City shocked as Marconi posts £5bn loss

Beleaguered telecoms group Marconi made a massive £5.1bn loss in the last half year - equating to £28m a day - which was today seen as one of the worst corporate figures in history.

City shocked as Marconi posts £5bn loss

Beleaguered telecoms group Marconi made a massive £5.1bn loss in the last half year - equating to £28m a day - which was today seen as one of the worst corporate figures in history.

The group, which has shocked the market with profit warnings and thousands of job cuts, and has been ejected from the prestigious FTSE 100 Index, also showed sales tumbled 19% to £2.58bn.

The £5.1bn losses for the period to September 30, includes a charge of £3.5bn, incurred after Marconi cut the value of acquisitions made during the tech boom, such as US groups Fore Systems and Reltec.

Figures were also hit by a £148m increase in doubtful debt provisions, while restructuring charges which include costs of cutting staff totalled £343m.

The losses compare with losses of £66m the same period the previous year.

Jeremy Batstone, head of research at Natwest Stockbrokers said: ‘‘Certainly Marconi’s figures are being seen as one of the worst corporate losses in history.’’

Justin Urquhart Stewart at 7 Investment Management said they were the worst results in recent memory.

‘‘It took eight years to grow the company and 18 months to bring it to its knees,’’ he said.

Marconi said trading conditions in the first half year were ‘‘extremely difficult, with unprecedented declines in spending on network infrastructure’’.

However, chief executive Mike Parton said a new management team at the firm was beginning to improve performance.

Mr Parton, who took the helm after former boss Lord Simpson was ousted, added that although he was not anticipating an upturn in the market in 2002, he was confident the firm would weather the difficult period.

‘‘We have not anticipated any upturn for this year or next year in the markets.
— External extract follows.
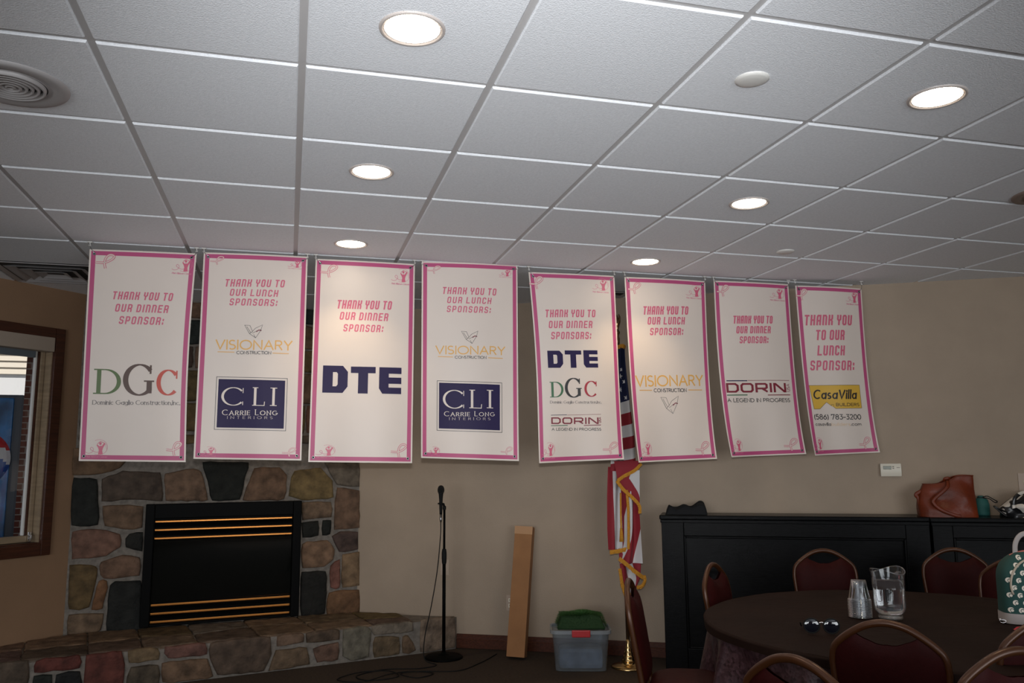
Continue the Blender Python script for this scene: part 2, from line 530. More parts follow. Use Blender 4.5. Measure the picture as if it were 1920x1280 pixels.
# round book letters (capital height 1, small-letter height 0.66)
x_ = .66
BOOK = {
 'A': [[(0, 0), (.4, 1), (.8, 0)], [(.15, .36), (.65, .36)]],
 'B': [[(0, 0), (0, 1), (.3, 1)] + arc(.3, .76, .24, .24, 90, -90, 8) + [(0, .52)], [(.3, .52)] + arc(.32, .26, .27, .26, 90, -90, 8) + [(0, 0)]],
 'C': [arc(.5, .5, .5, .5, 48, 312, 22)],
 'D': [[(0, 0), (0, 1), (.3, 1)] + arc(.3, .5, .48, .5, 90, -90, 16) + [(0, 0)]],
 'E': [[(.52, 1), (0, 1), (0, 0), (.52, 0)], [(0, .52), (.47, .52)]],
 'G': [arc(.5, .5, .5, .5, 48, 345, 24) + [(.98, .46), (.6, .46)]],
 'H': [[(0, 0), (0, 1)], [(.68, 0), (.68, 1)], [(0, .52), (.68, .52)]],
 'I': [[(0, 0), (0, 1)]],
 'L': [[(0, 1), (0, 0), (.48, 0)]],
 'N': [[(0, 0), (0, 1), (.72, 0), (.72, 1)]],
 'O': [arc(.5, .5, .5, .5, 90, 450, 28)],
 'P': [[(0, 0), (0, 1), (.3, 1)] + arc(.3, .74, .25, .26, 90, -90, 10) + [(0, .48)]],
 'R': [[(0, 0), (0, 1), (.3, 1)] + arc(.3, .75, .25, .25, 90, -90, 10) + [(0, .5)], [(.28, .5), (.58, 0)]],
 'S': [arc(.27, .75, .25, .25, 35, 270, 12) + arc(.27, .25, .27, .25, 90, -145, 12)],
 'T': [[(0, 1), (.6, 1)], [(.3, 1), (.3, 0)]],
 'U': [[(0, 1), (0, .3)] + arc(.31, .31, .31, .31, 180, 360, 12) + [(.62, 1)]],
 'V': [[(0, 1), (.37, 0), (.74, 1)]],
 'Y': [[(0, 1), (.34, .46), (.68, 1)], [(.34, .46), (.34, 0)]],
 'a': [arc(.27, .31, .27, .31, 0, 360, 16), [(.54, x_), (.54, 0)]],
 'b': [[(0, 1.05), (0, 0)], arc(.27, .31, .27, .31, 0, 360, 16)],
 'c': [arc(.29, .32, .29, .32, 45, 315, 14)],
 'd': [arc(.27, .31, .27, .31, 0, 360, 16), [(.54, 1.05), (.54, 0)]],
 'e': [[(.02, .35), (.55, .35)] + arc(.28, .32, .28, .32, 5, 320, 16)],
 'g': [arc(.27, .33, .27, .31, 0, 360, 16), [(.54, x_), (.54, -.1)] + arc(.27, -.08, .27, .2, 0, -150, 8)],
 'i': [[(0, 0), (0, x_)], [(0, .86), (0, .97)]],
 'l': [[(0, 0), (0, 1.05)]],
 'm': [[(0, 0), (0, x_)], [(0, .4)] + arc(.2, .44, .2, .2, 160, 0, 8) + [(.4, 0)], [(.4, .4)] + arc(.6, .44, .2, .2, 160, 0, 8) + [(.8, 0)]],
 'n': [[(0, 0), (0, x_)], [(0, .38)] + arc(.23, .42, .23, .22, 160, 0, 8) + [(.46, 0)]],
 'o': [arc(.3, .32, .3, .32, 90, 450, 18)],
 'k': [[(0, 0), (0, 1.05)], [(.42, x_), (0, .25)], [(.14, .38), (.45, 0)]],
 'r': [[(0, 0), (0, x_)], [(0, .36)] + arc(.22, .42, .21, .22, 160, 55, 6)],
 's': [arc(.2, .48, .18, .17, 40, 270, 9) + arc(.2, .16, .2, .16, 90, -145, 9)],
 't': [[(.15, .92), (.15, .12), (.24, 0), (.36, .03)], [(0, x_), (.34, x_)]],
 'u': [[(0, x_), (0, .25)] + arc(.23, .23, .23, .23, 180, 360, 8) + [(.46, x_)], [(.46, x_), (.46, 0)]],
 'v': [[(0, x_), (.25, 0), (.5, x_)]],
 '0': [arc(.3, .5, .3, .5, 90, 450, 22)],
 '2': [arc(.27, .72, .26, .28, 165, -35, 10) + [(0, 0), (.56, 0)]],
 '3': [[(.02, 1), (.52, 1), (.24, .6)] + arc(.25, .3, .28, .3, 80, -145, 12)],
 '5': [[(.5, 1), (.08, 1), (.05, .56)] + arc(.25, .31, .28, .31, 120, -145, 12)],
 '6': [[(.44, .98), (.1, .5)] + arc(.28, .29, .27, .29, 150, 510, 18)],
 '7': [[(0, .86), (0, 1), (.54, 1), (.2, 0)]],
 '8': [arc(.28, .76, .22, .24, 270, 630, 16), arc(.28, .27, .28, .27, 90, 450, 16)],
 '(': [arc(.42, .42, .42, .75, 130, 230, 8)],
 ')': [arc(-.2, .42, .42, .75, 50, -50, 8)],
 '-': [[(0, .4), (.32, .4)]],
 '.': [[(0, 0), (0, .1)]],
 ',': [[(.04, .08), (0, -.14)]],
}
WIDE = {   # squared wide capitals
 'D': [[(0, 0), (0, 1), (.85, 1), (1.1, .78), (1.1, .22), (.85, 0), (0, 0)]],
 'O': [[(.18, 0), (0, .2), (0, .8), (.18, 1), (1.0, 1), (1.18, .8), (1.18, .2), (1.0, 0), (.18, 0)]],
 'R': [[(0, 0), (0, 1), (.95, 1), (1.1, .88), (1.1, .52), (.95, .4), (0, .4)], [(.6, .4), (1.12, 0)]],
 'I': [[(0, 0), (0, 1)]],
 'N': [[(0, 0), (0, 1), (.12, 1), (1.1, 0), (1.22, 0), (1.22, 1)]],
}
SLAB = {
 'D': [[(0, 0), (0, 1), (.75, 1), (.95, .82), (.95, .2), (.75, 0), (0, 0)]],
 'T': [[(0, 1), (1, 1)], [(.5, 1), (.5, 0)]],
 'E': [[(1, 1), (0, 1), (0, .14), (.14, 0), (1, 0)], [(0, .5), (1, .5)]],
}

def lay_out(text, font, gap, space, small=1.0):
    """polylines of a line of text and its (xmin, xmax)"""
    x, out = 0.0, []
    for i, ch in enumerate(text):
        k = 1.0 if i == 0 or text[i - 1] == ' ' else small       # small capitals
        if ch == ' ':
            x += space
            continue
        g = font[ch]
        w = max(p[0] for s in g for p in s)
        lo = min(p[0] for s in g for p in s)
        for s in g:
            out.append([(x + (p[0] - lo) * k, p[1] * k) for p in s])
        x += (w - lo) * k + gap
    return out, x - gap

class Print:
    """flat printing that follows a banner's surface"""
    def __init__(self, surf, width, height):
        self.mb, self.S, self.w, self.h = MB(), surf, width, height
    def pt(self, x, y, off):           # metres from the banner's top left corner, y down
        return self.S(x / self.w, y / self.h, off)
    def polygon(self, pts, off=.0012):
        """filled outline (x, y), triangulated and cut finely enough to follow the sheet"""
        bm = bmesh.new()
        vs = [bm.verts.new((p[0], p[1], 0)) for p in pts]
        bm.faces.new(vs)
        bmesh.ops.triangulate(bm, faces=bm.faces[:])
        for _ in range(3):
            long_e = [e for e in bm.edges if e.calc_length() > 0.06]
            if not long_e:
                break
            bmesh.ops.subdivide_edges(bm, edges=long_e, cuts=1)
            bmesh.ops.triangulate(bm, faces=bm.faces[:])
        bm.verts.index_update()
        n = self.mb.verts([self.pt(v.co.x, v.co.y, off) for v in bm.verts])
        for f in bm.faces:
            self.mb.face([n + v.index for v in f.verts])
        bm.free()
    def rect(self, x0, y0, x1, y1, off=.0012):
        nx = max(1, int(abs(x1 - x0) / .03))
        ny = max(1, int(abs(y1 - y0) / .03))
        self.mb.grid(lambda u, v: self.pt(x0 + (x1 - x0) * u, y0 + (y1 - y0) * v, off), nx, ny)
    def stroke(self, pts, tv, th=None, off=.0012):
        """pts in metres (x, y down); tv = width of upright strokes, th = of level ones"""
        th = tv if th is None else th
        P = [Vector((p[0], p[1])) for p in pts]
        closed = (P[0] - P[-1]).length < 1e-7 and len(P) > 3
        Q = [P[0]]
        for a, b in zip(P, P[1:]):
            k = max(1, int((b - a).length / .025))
            for i in range(1, k + 1):
                Q.append(a + (b - a) * (i / k))
        if closed:
            Q = Q[:-1]
        m = len(Q)
        if m < 2:
            return
        L_, R_ = [], []
        for i, p in enumerate(Q):
            a = Q[(i - 1) % m] if (closed or i > 0) else None
            b = Q[(i + 1) % m] if (closed or i < m - 1) else None
            d1 = (p - a).normalized() if a is not None and (p - a).length > 1e-9 else None
            d2 = (b - p).normalized() if b is not None and (b - p).length > 1e-9 else None
            d1 = d1 or d2
            d2 = d2 or d1
            def half(d):
                return 0.5 * (th + (tv - th) * abs(d.y) ** 1.3)
            n1 = Vector((-d1.y, d1.x)) * half(d1)
            n2 = Vector((-d2.y, d2.x)) * half(d2)
            c = d1.dot(d2)
            if c > .995:
                o = (n1 + n2) / 2
            else:
                # corner of the two offset edges, kept short
                den = d1.x * d2.y - d1.y * d2.x
                if abs(den) < 1e-4:
                    o = n1
                else:
                    t = ((n2.x - n1.x) * d2.y - (n2.y - n1.y) * d2.x) / den
                    o = n1 + d1 * t
                    lim = 1.7 * max(n1.length, n2.length)
                    if o.length > lim:
                        o = o.normalized() * lim
            L_.append(p + o)
            R_.append(p - o)
        n = self.mb.verts([self.pt(q.x, q.y, off) for q in L_] + [self.pt(q.x, q.y, off) for q in R_])
        for i in range(m if closed else m - 1):
            j = (i + 1) % m
            self.mb.face([n + i, n + j, n + m + j, n + m + i])
    def text(self, text, box, font, t, contrast=1.0, gap=.2, space=.4, shear=0.0, serif=False, off=.0012, small=1.0):
        """box = x0, x1, base left, base right, cap top (metres, y down)"""
        x0, x1, bl, br, top = box
        H = bl - top
        ss, wid = lay_out(text, font, gap, space, small)
        tv = t * H
        inner = (x1 - x0) - tv - shear * H
        k = inner / max(wid, 1e-6) if wid > .02 else 1
        for s in ss:
            q = []
            for px, py in s:
                y = th_in = py * (H - tv * contrast) + tv * contrast / 2
                x = x0 + tv / 2 + px * k + shear * (y - 0)
                base = bl + (br - bl) * (x - x0) / max(x1 - x0, 1e-6)
                q.append((x, base - y))
            e0, e1 = q[0], q[-1]
            if len(q) < 8 and (abs(e0[0] - e1[0]) + abs(e0[1] - e1[1])) > 1e-7:       # square ends
                def longer(a, b):
                    d = Vector((a[0] - b[0], a[1] - b[1])).normalized()
                    g = .5 * (tv * (abs(d.x) if abs(d.y) < .2 else 0) + tv * contrast * abs(d.y))
                    return (a[0] + d.x * g, a[1] + d.y * g)
                q = [longer(q[0], q[1])] + q[1:-1] + [longer(q[-1], q[-2])]
            self.stroke(q, tv, tv * contrast, off)
            if serif:
                for e, nb in ((0, 1), (-1, -2)):
                    d = (q[e][0] - q[nb][0], q[e][1] - q[nb][1])
                    if abs(d[1]) > abs(d[0]) * .8 and len(q) < 6 or (len(q) >= 6 and abs(d[0]) < 1e-6):
                        py = s[e][1]
                        if min(abs(py), abs(py - 1), abs(py - x_), abs(py - small), abs(py - 1.05)) < .02:
                            self.stroke([(q[e][0] - tv * 1.1, q[e][1]), (q[e][0] + tv * 1.1, q[e][1])], tv * .4, tv * .4, off)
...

If the upturn comes we will be very pleased but in our business plan we have not anticipated an upturn next year (the calendar year 2002),’’ he said.

‘‘We are very confident of weathering this downturn,’’ he added.

The firm was taking costs out of the business but was still investing very heavily in state-of-the-art products, he said.

‘‘There is much more to be done in the coming months and we expect little or no help from our major markets, which remain depressed,’’ he went on.

He added the large exceptional costs were a ‘‘necessary part of getting Marconi focused on the future’’.

Marconi chairman Derek Bonham told the BBC Radio: ‘‘We are in discussion with the banks, they have been very supportive and they know that we extend the facilities, but we are working closely with them and we are taking them into our confidence and the relationships are beginning to work much better than they have been in the past."

Mr Bonham said Marconi ‘‘certainly’’ had a future. ‘‘We have got some very talented people and we’ve got some great customers who are very loyal.’’

To cut costs, Marconi has been axing staff numbers and during the six months it shed 7,000 staff, bringing numbers down to 49,000 people worldwide.

The firm, which has announced plans to cut 10,000 jobs in its core business from 39,000 at the end of March to below 29,000 by the end of its financial year said that at the half-year stage it had brought job numbers in the core down by 6,400 to 32,600.

Roger Jeary, MSF national secretary of manufacturing said: ‘‘Our understanding is that Marconi is realigning its debts and liabilities. It doesn’t change our position that we are still working very closely with the company to help them restructure, which in the long term will help give our members secure jobs for the future.’’

The group’s other major aim is to bring its massive debts down, and it showed it had moved further towards its target of between £2.7bn and £3.2bn of debt by March 2002.

When taking recent disposals into account, debts were about £3.5bn.

Stripping out the one-off items, operating losses were £222m, comprising losses of £227m in the first quarter and profits of £5m in the second.

Shares today tumbled by 4% to 30p. Shares have slumped by more than 97% in the past year, falling from a high of £12.50.